Architectural In-Digest-ion

ArchitecturalDigest_150Sadly, a favorite magazine of mine called Domino dissolved a couple of months ago. Subscribers like me were offered other magazines from the publisher’s stable. My poor sister-in-law, for whom I had purchased a gift subscription, ended up with Glamour (which she promptly cancelled, understandably), and I started receiving Architectural Digest.

You probably could have guessed this, but I didn’t peg myself as an AD kind of girl. Domino worked for me because it had rooms painted entirely in chalkboard paint and lots of children’s pictures framed as art. AD is for a different sort of crowd—the crowd whose reflecting pools should not be confused with their swimming pools, who would take a copper sculpture and paint it entirely black because copper is so sort of shiny and vulgar, who could fit four (or more) of my house inside theirs and still have room left over for a high end steam room and Godiva chocolate facial center.

If you’re the kind of person who prefers her water in a water glass, then let me tell you, AD is the magazine for you.

Yesterday, thankfully, I was able to find the funny in a publication that could otherwise be known as Wealthy Pretensions Monthly (No offense, anyone, but wouldn’t your hard-earned money be better spent on an endowed scholarship or arts sponsorship? Isn’t there some welfare-to-work program calling out for funds? Maybe it’s just me, but aren’t there still starving people pretty much all over the world? Wouldn’t you rather change lives than buy a new lamp that costs more than my home, car, and wedding ring combined?). Ah, yes, the funny. It’s there; just look past the pictures and start reading the articles.

Here are some choice quotes from the July 2009 edition:

On page 80, about an eager, design-oriented couple furnishing their LA apartment: “To wit: when Allardyce [the designer] found some dining table candidates in San Francisco, they were ready to hop on the first plane to take a look.” (Hang on, I’m feeling like French toast this morning. Paris, anyone?)

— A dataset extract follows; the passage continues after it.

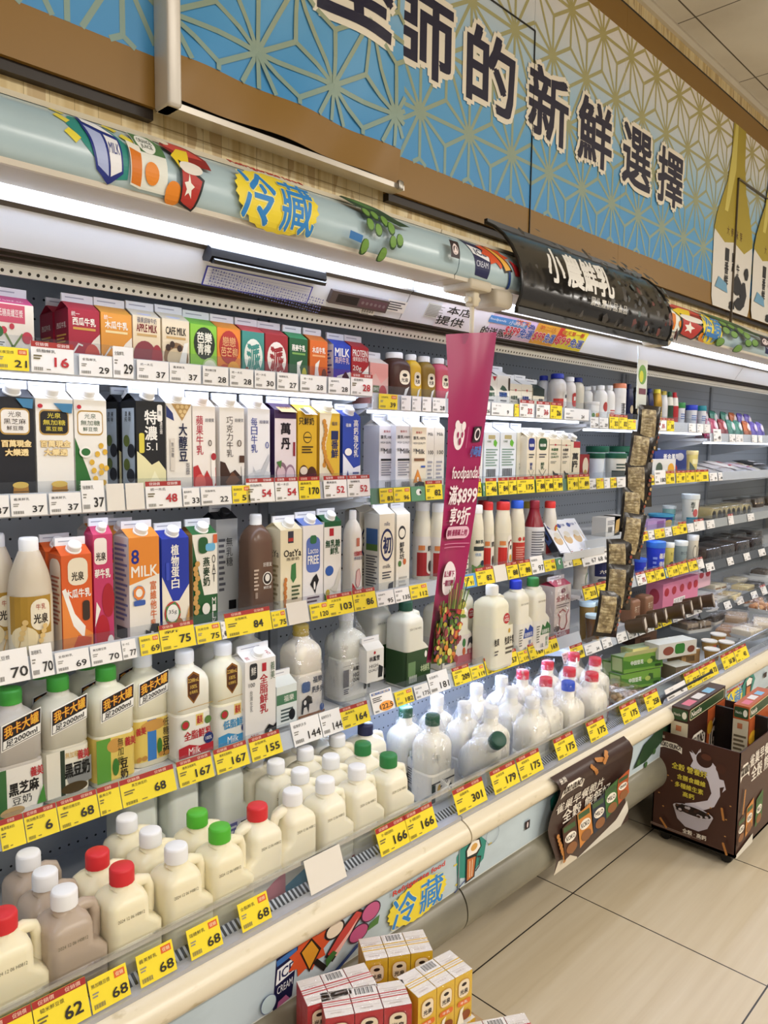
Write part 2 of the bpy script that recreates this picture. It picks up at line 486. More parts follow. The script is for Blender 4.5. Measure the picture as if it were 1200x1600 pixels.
def bottle_print(cx, s=1.0):
    def P(pts): return [((cx + x * s) / 8, z / 4) for x, z in pts]
    z0 = zb0 - .002
    A.poly(P([(-.115, z0), (.115, z0), (.125, z0 + .04), (.128, 2.42), (.115, 2.52), (.09, 2.60), (.062, 2.68), (.045, 2.80), (.04, zt0), (-.04, zt0), (-.045, 2.80), (-.062, 2.68), (-.09, 2.60), (-.115, 2.52), (-.128, 2.42), (-.125, z0 + .04)]), 'e4e0d8')
    A.poly(P([(-.128, 2.45), (-.06, 2.41), (.0, 2.43), (.07, 2.40), (.128, 2.45), (.115, 2.52), (.09, 2.60), (.062, 2.68), (.045, 2.80), (.04, zt0), (-.04, zt0), (-.045, 2.80), (-.062, 2.68), (-.09, 2.60), (-.115, 2.52)]), 'ad9a2c')
    A.poly(P([(-.028, zt0), (-.012, zt0), (-.012, 2.75), (-.05, 2.55), (-.07, 2.55)]), 'd6c865')
    for ch, x, z in (('大', -.08, 2.47), ('麥', -.03, 2.47), ('米', .03, 2.47), ('芽', .08, 2.47)): A.t(ch, (cx + x) / 8, z / 4, .03 / 8, .04 / 4, '54230f')
    A.v('一番鮮', (cx - .08) / 8, 2.39 / 4, .045 / 8, .055 / 4, '17171c', .02)
    A.v('國產', (cx + .0) / 8, 2.38 / 4, .035 / 8, .04 / 4, '17171c', .02); A.v('牛乳', (cx + .06) / 8, 2.34 / 4, .035 / 8, .04 / 4, '17171c', .02)
    A.poly(P([(-.11, 2.2), (-.03, 2.19), (-.04, 2.23), (-.09, 2.25)]), '6fa3c4')
    for bx, bz, rx, rz in ((.03, 2.24, .03, .045), (.075, 2.21, .022, .06), (.05, 2.16, .03, .03), (.0, 2.14, .018, .02), (.09, 2.31, .015, .03)):
        A.poly(P([(bx + rx * math.cos(i * PI / 5) * (1 + .25 * math.sin(i * 2.3 + bx * 40)), bz + rz * math.sin(i * PI / 5)) for i in range(10)]), '17161a')
bl_, br_ = xat(1114, SY, 2.4), xat(1174, SY, 2.4); bh_ = (br_ - bl_) / 2; bottle_print((bl_ + br_) / 2, bh_ / .128); bottle_print(br_ + bh_ * 1.02, bh_ / .128)
b.build('bottle_print', sg, 0)
b = MB()   # thin outline of a hatch panel over the sign
hx0, hz0, hz1 = xat(1145, SY, 2.4), onY(1143, 508, SY)[1], onY(1146, 275, SY)[1]
b.box(hx0, hx0 + .006, SY - .012, SY, hz0, hz1, M('6b6258', .4, .6)); b.box(hx0, hx0 + 1.2, SY - .012, SY, hz1 - .006, hz1, M('6b6258', .4, .6)); b.box(hx0, hx0 + 1.2, SY - .012, SY, hz0, hz0 + .008, M('cfcac0', .4, .3))
b.build('hatch_frame', sg, 0)
b = MB(); sx = xat(836, SY, 2.75)
b.box(SEAM - .0015, SEAM + .0015, SY - .004, SY, zb0, onY(836, 50, SY)[1], '1b1816'); b.box(xat(760, SY, 2.8), SEAM, SY - .004, SY, onY(836, 50, SY)[1], onY(836, 50, SY)[1] + .003, '1b1816')
b.build('seam_line', sg, 0)
# canvas banner in a frame, left
class Canvas(Flat):
    curved = 1; bands = ((0, .03), (1, .03))
    def pt(s, x, y, l):
        g = .010 * math.sin(7 * x + 3 * y) * math.sin(9 * y + 1.3) + .006 * math.sin(23 * x - 17 * y) + .012 * math.exp(-((x - .05 - .5 * (y - .1)) / .03) ** 2) * math.exp(-((y - .12) / .1) ** 2)
        return tuple(s.o + s.x * x + s.y * y + s.n * (g + .010 + l * .0005 + (.0018 if l else 0)))
bz = onY(430, 250, 1.365)[1]
cb = thing('canvas_sign', 'wrinkled blue canvas sign with loose brown lower edge in a pale metal frame', 'sign', (0, 0, 0))
cw = X_BAN - X_POST; fr = Canvas((X_POST, 1.365, 0), (1, 0, 0), (0, 0, 1), cw, 1)
b = MB(); nx, nz = 46, 60
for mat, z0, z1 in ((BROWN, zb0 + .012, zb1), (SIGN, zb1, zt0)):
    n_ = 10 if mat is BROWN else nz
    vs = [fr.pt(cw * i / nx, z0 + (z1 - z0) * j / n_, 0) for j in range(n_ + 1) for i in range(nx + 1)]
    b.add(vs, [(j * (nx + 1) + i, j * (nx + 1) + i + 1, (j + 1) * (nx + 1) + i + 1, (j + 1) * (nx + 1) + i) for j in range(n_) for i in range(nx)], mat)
asanoha(b, fr, .32, 2.883 - .06, 0.207, 0.011, (zb1, zt0), 22)
b.build('canvas', cb, 60)
b = MB(); fr.l = 1; fr.W, fr.H = 8, 4; A = Art(b, fr); bigchar(A, '堅', 1.44 * k - X_POST); b.build('lettering', cb, 0)
b = MB(); b.rbox(X_POST - .004, X_POST + .026, 1.335, 1.39, zb0 - .008, 3.14, .006, M('d6d0c6', .35, .2)); b.build('frame_post', cb)
b = MB(); b.box(X_POST, X_BAN, 1.345, 1.39, zb0 - .008, zb0 + .004, M('b8b2a8', .3, .7)); b.box(X_POST, X_BAN, 1.375, 1.39, zb0, zb0 + .06, '26211d'); b.build('frame_bar', cb, 0)
b = MB(); b.rbox(X_BAN - .03, X_BAN - .012, 1.335, 1.346, zb0 - .012, zb0 + .01, .003, M('9a958c', .3, .8)); b.build('clip', cb)
# ------------------------------------------------------------------ refrigerated cases
def smooth(P, k=4):
    out = []
    for i in range(len(P) - 1):
        p = [P[max(0, i - 1)], P[i], P[i + 1], P[min(len(P) - 1, i + 2)]]
        for j in range(k):
            t = j / k
            out.append(tuple(.5 * (2 * p[1][c] + (p[2][c] - p[0][c]) * t + (2 * p[0][c] - 5 * p[1][c] + 4 * p[2][c] - p[3][c]) * t * t + (3 * p[1][c] - p[0][c] - 3 * p[2][c] + p[3][c]) * t ** 3) for c in (0, 1)))
    return out + [P[-1]]
CAN = smooth([(1.22, 1.8875), (1.207, 1.898), (1.2005, 1.92), (1.203, 1.945), (1.216, 1.966), (1.236, 1.985), (1.26, 1.999)])
BUMP = smooth([(1.152, .45), (1.131, .455), (1.120, .470), (1.122, .488), (1.135, .503), (1.155, .512)])
KICK = smooth([(1.20, .20), (1.15, .212), (1.132, .235), (1.126, .262), (1.132, .295), (1.150, .32), (1.165, .325)])
CANM = worn_mat('canopy_print', 'b3cad3', 'a6bcc4', 5, .3, .6, .25)
BUMPM = worn_mat('cream_bumper', 'ddd1b6', 'c2b390', 30, .26, .36, .3)
KICKM = worn_mat('grey_bumper', '84806f', '6a6659', 6, .3, .6, .32)
PANM = worn_mat('front_panel_print', 'c0d0d8', 'adbcc4', 7, .3, .55, .35)
BACKM = perf_mat('perforated_back', 'b9bec2', .025, .05, .0032)
DOTM = perf_mat('perforated_strip', 'f2f5f8', .0158, .0444936, .0031, (0, 2))
SLITM = perf_mat('slotted_vent', 'cfd0d2', .011, .011, .0042, (0, 0))
WHITE = M('eef0f3', .4); BEIGE = M('b7ad9c', .45); DARK = M('3a332b', .5)
LEDM = M('dfe9ff', .5, 0, LED_CANOPY); LEDS = M('dfe9ff', .5, 0, LED_SHELF); LEDB = M('c9d9ff', .5, 0, LED_SHELF * 4.6)
def deco_milk(A, u):   # blue milk carton on a teal splash
    X = lambda du: (xat(u + du, 1.205, 1.94) - A.fr.x0) / A.fr.W
    P = lambda pts: [(X(a), c) for a, c in pts]
    A.poly(P([(108 - 150, .62), (120 - 150, .85), (140 - 150, .92), (175 - 150, .8), (200 - 150, .55), (198 - 150, .15), (170 - 150, .1), (130 - 150, .4)]), '2f8f86')
    for a, c in ((-48, .95), (-50, .75), (-42, .5), (30, .86), (50, .7)): A.line(P([(a, c), (a + 10, c - .06)]), .006, 'e7d84a')
    A.poly(P([(-18, .88), (14, .82), (37, .6), (40, .2), (20, .05), (-2, .18), (-17, .62)]), '1d2f86')
    A.poly(P([(-14, .68), (10, .6), (18, .14), (0, .22)]), 'aebbe6'); A.poly(P([(14, .6), (34, .56), (37, .22), (21, .14)]), 'f0f2f8'); A.poly(P([(-14, .84), (12, .78), (32, .62), (12, .66), (-13, .74)]), 'f4f5f9')
    A.t('MILK', X(26), .44, X(34) - X(18), .12, '1d2f86')
def deco_juice(A, u):
    X = lambda du: (xat(u + du, 1.205, 1.94) - A.fr.x0) / A.fr.W
    P = lambda pts: [(X(a), c) for a, c in pts]
    A.poly(P([(-16, .9), (18, .9), (30, .72), (30, .1), (-14, .1)]), 'e9ece4'); A.poly(P([(-15, .84), (18, .86), (30, .7), (30, .5), (-14, .5)]), '4f7a4a')
    A.e(X(4), .66, X(15) - X(0), .17, 'f2f4ee'); A.t('ORANGE', X(4), .70, X(22) - X(0), .09, '23382a'); A.t('JUICE', X(4), .59, X(18) - X(0), .08, '23382a')
    A.poly(P([(-30, .6), (-10, .56), (-10, .1), (-27, .12)]), 'f0ece0'); A.poly(P([(-28, .5), (-11, .46), (-11, .12), (-26, .14)]), 'd9791f'); A.e(X(5), .28, X(11) - X(0), .12, 'e88a25'); A.e(X(40), .14, X(13) - X(0), .13, 'e88a25')
def deco_cup(A, u):
    X = lambda du: (xat(u + du, 1.205, 1.94) - A.fr.x0) / A.fr.W
    P = lambda pts: [(X(a), c) for a, c in pts]
    A.poly(P([(-36, .72), (-20, .95), (10, .9), (34, .66), (36, .5), (10, .5), (-20, .6)]), '8e2420'); A.poly(P([(-30, .72), (-18, .9), (8, .84), (28, .64), (0, .62)]), 'cf4a40'); A.e(X(-24), .86, X(9) - X(0), .1, 'f1e6d0')
    A.poly(P([(-26, .55), (-10, .72), (8, .74), (0, .5), (-14, .4)]), 'f0d22e'); A.poly(P([(-16, .52), (22, .36), (10, -.0), (-14, .08)]), '1c1a1c'); A.poly(P([(-13, .46), (18, .34), (8, .04), (-12, .1)]), 'b8312a'); A.e(X(2), .45, X(18) - X(0), .07, 'e8e4dc')
    A.poly(P([(-10, .28), (-4, .3), (-2, .38), (0, .29), (6, .26), (1, .22), (2, .14), (-3, .19), (-8, .15), (-6, .22)]), 'f4f0e8')
def deco_cold(A, u, w=.19, X=None):      # the yellow splash with two blue characters and a red line
    X = X or (lambda du: (xat(u + du, 1.205, 1.94) - A.fr.x0) / A.fr.W)
    x = X(0); W = w / A.fr.W
    A.poly([(x + (.5 + .03 * (i % 2)) * W * math.cos(i * PI / 24) , .40 + (.38 + .02 * (i % 2)) * math.sin(i * PI / 24)) for i in range(48)], 'f0d93a')
    A.t('冷', x - .24 * W, .39, .40 * W, .62, '2f86cf', .014, 'f4ec9a', .04); A.t('藏', x + .24 * W, .39, .42 * W, .62, '2f86cf', .010, 'f4ec9a', .03)
    A.t('Refrigerate food', x, .83, .92 * W, .13, 'd8362e', .02, '7a1512', .03)
def deco_pea(A, u):
    X = lambda du: (xat(u + du, 1.205, 1.94) - A.fr.x0) / A.fr.W
    P = lambda pts: [(X(a), c) for a, c in pts]
    A.poly(P([(-48, .82), (-36, .95), (-14, .95), (10, .8), (30, .62), (48, .55), (30, .5), (8, .56), (-14, .62), (-34, .68)]), '28452a'); A.poly(P([(-40, .82), (-14, .88), (8, .72), (-14, .7)]), '4c7a3f')
    for a, c in ((-20, .58), (-8, .56), (-20, .4), (-8, .36), (4, .5), (12, .42), (14, .26), (24, .3), (2, .1), (-28, .14)): A.e(X(a), c, X(6) - X(0), .085, '2b4a24', 12); A.e(X(a) + .0004, c + .01, X(5) - X(0), .07, '6f9a45', 12)
    A.line(P([(-52, .22), (-36, .2)]), .005, '3a77b8')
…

On page 74, architect Lars Bohlander on his purchase of a French chateau: “…we went to speak to the architect in charge of it. He was Turkish but spoke fluent Swedish. So that was it. It had to be. We bought it. Of course we never lived in it.” (Can you say ‘shoddy paint job’ in Swedish?)

On page 66, designer Thad Hayes on his client’s storm cloud color palette: “It’s a blue green that’s not very happy.” (I prefer suicidally depressed pomegranate myself—does Benjamin Moore carry that one, Thad?)

On page 115, describing a painfully distilled Miami Beach residence: “A pair of custom-designed silk rugs are the exact shade of turquoise to be found in the shallows near the shore; the blue of a headboard, the color of the deeper water just beyond.” (“The murky brown of the Jersey shore on a particularly bad day; the completely unnecessary use of a semi-colon before a dependent clause; breathtaking.”)

And, my favorite, on page 33, the caption below a 24” statuette belonging to Yves Saint Laurent, which was recently sold at auction: “Probably Italian: $47,698.” ($47,698?!?!?!! Must remember that when the college bills roll around. Tragically deflated college fund? No go. Romanesque statue of dubious origin? Score!!)

For me, who yearns for honorary membership in the post-irony, enviro-conscious, genuinely bohemian thirty-something crowd, it’s hard to believe that such pomposity exists for real in this world. More my speed? Artist Stephen Huneck’s chapel for dogs, featured on page 14. So out there. So genuine. So ridiculous it’s loveable on the scale of a wet dog shaking itself down…except not in the home of anyone featured anywhere else in the pages of AD—just imagine the cleaning bill for that one.